Un passage m'a particulièrement rejoint. C'est tout juste après l'unique moment francophone vers la 6ème minute. On y voit même l'hiver qui m'est si cher. Cohen partage alors sa vie en Grèce (avec Marianne), New York et Montréal.
Narrateur: "Quand Cohen est à Montréal, il se terre dans une chambre d'hôtel à 3 $ la nuit"
Cohen: "Dans une chambre d'hôtel tu as toujours l'impression d'être en cavale. Et c'est un des moments de la fuite où tu te sens hors de danger. La chambre d'hôtel est cet endroit pour respirer. Une sorte d'oasis en basse-ville. Un temple de refuge. Un sanctuaire temporaire, donc autant plus délicieux. Chaque fois que j'entre dans une chambre d'hôtel et que je ferme la porte, que la lumière n'est pas encore allumée, éclaire un environnement confortable, anonyme, subtilement hostile, je sais alors que j'ai trouvé mon petit lieu de refuge dans l'herbe."
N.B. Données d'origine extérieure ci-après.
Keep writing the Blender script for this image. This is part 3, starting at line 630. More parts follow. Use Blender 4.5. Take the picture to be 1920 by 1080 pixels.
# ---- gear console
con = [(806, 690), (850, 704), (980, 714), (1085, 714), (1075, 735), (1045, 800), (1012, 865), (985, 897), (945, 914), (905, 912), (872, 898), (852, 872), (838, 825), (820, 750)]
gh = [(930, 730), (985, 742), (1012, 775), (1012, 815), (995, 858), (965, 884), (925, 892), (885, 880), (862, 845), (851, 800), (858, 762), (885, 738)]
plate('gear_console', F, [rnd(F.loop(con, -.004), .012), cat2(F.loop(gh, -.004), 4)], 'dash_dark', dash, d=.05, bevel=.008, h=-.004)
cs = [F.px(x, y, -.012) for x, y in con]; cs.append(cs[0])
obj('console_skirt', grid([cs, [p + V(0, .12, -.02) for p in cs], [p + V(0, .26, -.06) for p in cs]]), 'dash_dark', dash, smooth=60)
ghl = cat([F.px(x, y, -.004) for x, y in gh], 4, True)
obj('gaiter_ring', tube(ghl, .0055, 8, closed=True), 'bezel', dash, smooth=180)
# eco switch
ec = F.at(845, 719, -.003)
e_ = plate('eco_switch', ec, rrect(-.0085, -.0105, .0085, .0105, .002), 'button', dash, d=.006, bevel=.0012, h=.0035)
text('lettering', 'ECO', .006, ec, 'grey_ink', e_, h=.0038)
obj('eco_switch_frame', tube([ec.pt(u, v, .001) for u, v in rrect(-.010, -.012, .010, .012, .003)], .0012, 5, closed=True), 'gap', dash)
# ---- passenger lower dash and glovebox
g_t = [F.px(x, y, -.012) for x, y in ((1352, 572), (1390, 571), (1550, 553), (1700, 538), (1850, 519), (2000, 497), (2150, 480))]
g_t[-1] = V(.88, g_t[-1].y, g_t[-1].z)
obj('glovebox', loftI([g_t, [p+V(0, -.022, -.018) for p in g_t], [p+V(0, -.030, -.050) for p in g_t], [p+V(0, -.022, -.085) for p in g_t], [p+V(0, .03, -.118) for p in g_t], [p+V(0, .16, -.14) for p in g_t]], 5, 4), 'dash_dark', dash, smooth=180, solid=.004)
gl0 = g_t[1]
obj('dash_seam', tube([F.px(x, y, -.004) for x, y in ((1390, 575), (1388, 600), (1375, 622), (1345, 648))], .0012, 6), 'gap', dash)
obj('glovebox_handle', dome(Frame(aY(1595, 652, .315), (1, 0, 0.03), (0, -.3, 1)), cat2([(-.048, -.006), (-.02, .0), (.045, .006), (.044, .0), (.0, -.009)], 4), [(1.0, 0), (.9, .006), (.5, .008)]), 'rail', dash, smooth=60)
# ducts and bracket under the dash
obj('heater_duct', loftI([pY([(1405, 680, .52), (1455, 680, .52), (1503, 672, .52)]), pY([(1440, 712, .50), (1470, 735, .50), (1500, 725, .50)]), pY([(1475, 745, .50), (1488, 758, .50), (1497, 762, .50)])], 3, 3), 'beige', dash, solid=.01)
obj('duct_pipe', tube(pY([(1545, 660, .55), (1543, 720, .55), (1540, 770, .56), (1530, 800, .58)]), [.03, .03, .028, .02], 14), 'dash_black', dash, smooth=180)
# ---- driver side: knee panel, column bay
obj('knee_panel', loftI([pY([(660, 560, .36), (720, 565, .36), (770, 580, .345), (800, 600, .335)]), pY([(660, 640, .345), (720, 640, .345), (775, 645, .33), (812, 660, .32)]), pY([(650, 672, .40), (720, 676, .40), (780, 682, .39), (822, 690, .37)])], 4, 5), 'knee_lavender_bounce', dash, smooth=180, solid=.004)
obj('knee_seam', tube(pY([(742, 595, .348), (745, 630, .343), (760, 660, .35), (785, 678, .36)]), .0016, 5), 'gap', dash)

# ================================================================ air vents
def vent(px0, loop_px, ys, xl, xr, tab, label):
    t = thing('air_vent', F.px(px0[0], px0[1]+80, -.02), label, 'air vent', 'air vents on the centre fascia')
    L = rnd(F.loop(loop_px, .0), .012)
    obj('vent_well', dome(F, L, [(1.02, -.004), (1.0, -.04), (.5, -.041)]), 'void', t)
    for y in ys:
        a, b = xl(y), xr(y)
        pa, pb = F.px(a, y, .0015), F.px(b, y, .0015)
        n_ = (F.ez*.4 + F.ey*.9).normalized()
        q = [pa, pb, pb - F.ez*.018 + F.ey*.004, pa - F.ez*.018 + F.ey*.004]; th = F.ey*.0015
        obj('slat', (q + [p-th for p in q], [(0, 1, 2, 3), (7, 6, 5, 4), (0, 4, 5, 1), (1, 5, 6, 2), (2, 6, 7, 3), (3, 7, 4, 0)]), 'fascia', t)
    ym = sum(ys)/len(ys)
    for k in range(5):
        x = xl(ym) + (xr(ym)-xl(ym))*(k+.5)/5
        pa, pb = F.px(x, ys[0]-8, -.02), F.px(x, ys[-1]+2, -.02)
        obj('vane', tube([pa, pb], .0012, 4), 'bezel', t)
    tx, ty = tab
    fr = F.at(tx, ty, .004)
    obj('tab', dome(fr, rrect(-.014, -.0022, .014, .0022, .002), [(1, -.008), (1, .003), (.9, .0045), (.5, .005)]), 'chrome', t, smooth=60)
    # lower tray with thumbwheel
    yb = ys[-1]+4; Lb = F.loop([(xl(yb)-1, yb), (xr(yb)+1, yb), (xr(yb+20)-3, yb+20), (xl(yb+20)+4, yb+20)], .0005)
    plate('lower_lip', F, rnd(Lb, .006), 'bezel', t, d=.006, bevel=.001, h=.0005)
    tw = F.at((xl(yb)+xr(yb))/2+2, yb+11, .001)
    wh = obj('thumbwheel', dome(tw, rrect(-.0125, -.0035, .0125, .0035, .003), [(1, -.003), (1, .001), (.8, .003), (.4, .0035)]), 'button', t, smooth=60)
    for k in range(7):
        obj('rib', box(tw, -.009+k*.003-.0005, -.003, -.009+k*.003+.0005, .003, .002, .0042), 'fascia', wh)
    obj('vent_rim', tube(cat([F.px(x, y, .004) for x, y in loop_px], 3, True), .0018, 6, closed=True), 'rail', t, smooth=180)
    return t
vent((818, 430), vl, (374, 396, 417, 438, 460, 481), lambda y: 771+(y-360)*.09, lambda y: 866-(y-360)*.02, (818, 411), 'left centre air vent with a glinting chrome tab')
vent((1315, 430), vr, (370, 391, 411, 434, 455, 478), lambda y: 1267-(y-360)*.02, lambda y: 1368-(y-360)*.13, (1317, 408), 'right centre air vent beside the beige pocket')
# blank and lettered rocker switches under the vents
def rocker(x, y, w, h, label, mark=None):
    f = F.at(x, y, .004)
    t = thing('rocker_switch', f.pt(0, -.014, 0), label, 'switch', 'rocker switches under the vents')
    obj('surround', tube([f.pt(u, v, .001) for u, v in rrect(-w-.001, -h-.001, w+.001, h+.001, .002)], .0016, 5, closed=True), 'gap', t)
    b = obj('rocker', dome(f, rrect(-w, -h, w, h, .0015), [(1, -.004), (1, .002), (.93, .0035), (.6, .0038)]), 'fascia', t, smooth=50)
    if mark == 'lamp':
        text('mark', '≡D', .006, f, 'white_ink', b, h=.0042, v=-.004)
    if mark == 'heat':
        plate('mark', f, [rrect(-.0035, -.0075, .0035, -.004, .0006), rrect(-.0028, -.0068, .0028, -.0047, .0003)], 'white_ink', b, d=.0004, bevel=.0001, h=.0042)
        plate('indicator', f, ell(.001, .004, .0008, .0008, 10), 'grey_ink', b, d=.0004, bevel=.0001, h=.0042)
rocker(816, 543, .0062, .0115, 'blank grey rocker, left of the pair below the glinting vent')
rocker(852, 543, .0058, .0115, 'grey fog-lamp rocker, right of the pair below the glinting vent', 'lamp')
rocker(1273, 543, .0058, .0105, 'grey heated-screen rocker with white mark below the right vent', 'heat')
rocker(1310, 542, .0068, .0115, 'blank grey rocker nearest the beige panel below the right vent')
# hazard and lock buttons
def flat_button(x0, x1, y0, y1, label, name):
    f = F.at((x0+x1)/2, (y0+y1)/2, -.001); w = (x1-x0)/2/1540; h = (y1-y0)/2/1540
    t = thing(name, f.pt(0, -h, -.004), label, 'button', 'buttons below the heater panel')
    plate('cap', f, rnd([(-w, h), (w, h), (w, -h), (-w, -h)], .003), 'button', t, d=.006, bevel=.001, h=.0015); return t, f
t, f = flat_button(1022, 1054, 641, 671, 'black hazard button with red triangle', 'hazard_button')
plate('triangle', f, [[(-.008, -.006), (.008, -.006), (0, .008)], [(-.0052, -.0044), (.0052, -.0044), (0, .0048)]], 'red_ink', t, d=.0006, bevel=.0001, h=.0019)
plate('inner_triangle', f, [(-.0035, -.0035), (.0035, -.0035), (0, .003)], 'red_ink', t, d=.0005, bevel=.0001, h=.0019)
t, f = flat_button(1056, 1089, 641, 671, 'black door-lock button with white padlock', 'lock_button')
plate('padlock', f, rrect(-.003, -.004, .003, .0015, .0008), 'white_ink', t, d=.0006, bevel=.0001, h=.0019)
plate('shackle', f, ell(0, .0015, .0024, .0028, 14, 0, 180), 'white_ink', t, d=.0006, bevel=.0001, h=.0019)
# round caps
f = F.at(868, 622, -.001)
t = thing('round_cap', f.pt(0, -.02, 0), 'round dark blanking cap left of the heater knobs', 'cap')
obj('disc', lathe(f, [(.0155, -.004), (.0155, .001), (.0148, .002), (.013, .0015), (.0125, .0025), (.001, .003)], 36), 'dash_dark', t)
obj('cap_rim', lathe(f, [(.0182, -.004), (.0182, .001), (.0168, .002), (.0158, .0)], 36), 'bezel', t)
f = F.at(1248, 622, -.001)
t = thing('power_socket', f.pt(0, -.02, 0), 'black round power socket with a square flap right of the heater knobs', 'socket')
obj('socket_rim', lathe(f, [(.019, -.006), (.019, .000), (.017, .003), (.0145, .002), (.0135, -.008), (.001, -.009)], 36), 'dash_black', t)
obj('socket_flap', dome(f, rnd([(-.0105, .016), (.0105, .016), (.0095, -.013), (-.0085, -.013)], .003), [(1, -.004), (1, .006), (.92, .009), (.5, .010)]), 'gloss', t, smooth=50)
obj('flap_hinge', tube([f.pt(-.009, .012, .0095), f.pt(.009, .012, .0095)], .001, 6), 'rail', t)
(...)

C'est tout à fait mon rapport au logement en général. Je vous l'ai souvent dit, je suis un homme de condo. Dans une chambre d'hôtel, je suis parfaitement bien.
Nous avons ce condo dans le Nord qui nous fait un bien énorme. Et nous y sommes allés le weekend dernier. Le confort mental est physique qu'on y trouve est toujours formidable. Il n'y a pas que nos téléphones qui rechargent. Il y a ce fil invisible qui nous relie au lac et qui nous empierre la poitrine et nous ramène toujours plus fort. Il y a cet endroit que j'affectionne beaucoup, nettement peu sécuritaire pour de jeunes enfants (mais l'eau n'y est pas creuse) et légèrement abritée par un toit qui ajoute à une intimité en communion avec le lac. Fumeur, j'y traînerais beaucoup.
Il y a cette rivière qui danse, juste assez près de notre terrasse pour faire entendre la musique de sa cadence en permanence. Ma part Atikamekw se sent chez elle.
En trottant dans les bois j'ai pris connaissance du mot d'adieu d'Adam Cohen à son célèbre père laissé sur Facebook. J'ai souri quand j'ai constaté qu'il évoquait lui aussi le confort.
Je ne vous ai parlé que de ça, aujourd'hui.
Cohen était confort.
Les 100 pages qui me restaient se sont lues toutes seules.
En fait non.
Elle se sont lues en écoutant les trois premiers albums de Leonard.
Dans un moment de recharge que je n'échangerais contre rien.
Dans un refuge que je n'échangerais pas non plus.
You have always been here.
The world is all forgetting,
and the heart is a rage of directions,
but your name unifies the heart,
and the world is lifted into its place.